There are implications for US-focused funds investing in these and other business. “Any fund with exposure to steel and or autos will be the first to be affected,” notes Darius McDermott, managing director of Chelsea Financial Services.

Who will benefit?

Areas unaffected by rising steel prices are likely to benefit, or at least outperform, in the short term.
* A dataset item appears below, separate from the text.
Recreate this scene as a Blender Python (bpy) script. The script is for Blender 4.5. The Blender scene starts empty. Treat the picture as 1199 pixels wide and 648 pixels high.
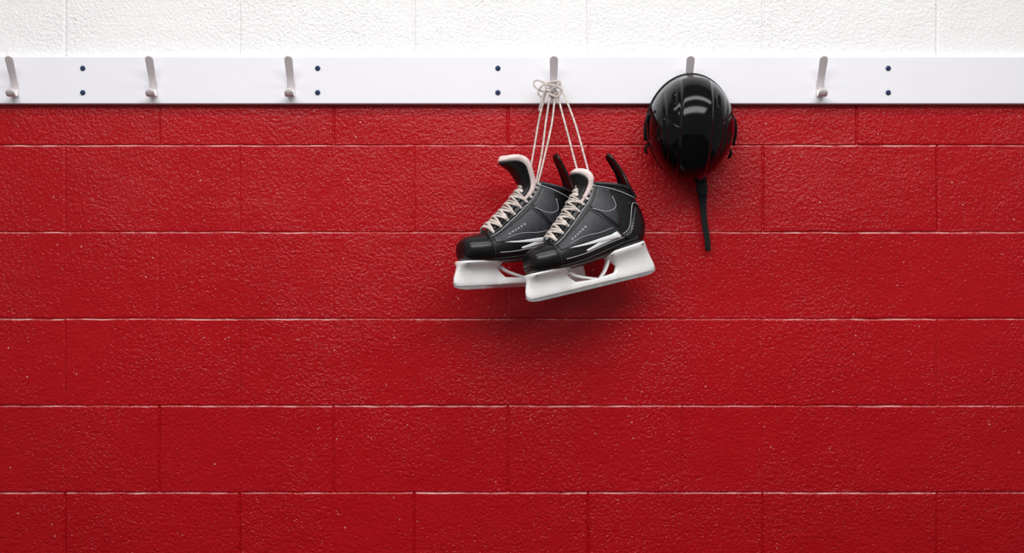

These, Adrian Lowcock, investment director at Architas notes, are likely to be businesses with a defensive or technology bias.

“Defensive companies, such as healthcare,” are likely to benefit in the short term, Lowcock says. “Investors have been switching to these areas on concerns of the impact a trade war will have on the global and US domestic economies.”

At the same time, he notes, “technology is seen as well-positioned to benefit from the tariffs”. Chiefly, this is because “tech firms are light on use of industrial metals and have the flexibility and the knowledge to change and reduce any impact they might have.” Moreover, the competitors of many tech firms also include more traditional manufacturers that are more likely to be hit by rises in the price of industrial inputs.

Indeed, the tech sector slightly outperformed the broader US market following the tariff news and its fallout.

But it’s important to note that investors should be hesitant about making any portfolio changes too soon. “The issue for investors is what happens next,” says Lowcock. “Trade wars can spill over into other sectors and areas of the markets, with tit for tat taxes and duties being implemented by different trading blocs.”

However, future developments are not so clear. “So far, the Chinese have avoided stoking the fire and are adopting a wait-and-see approach,” he notes. Investors might be wise to do the same.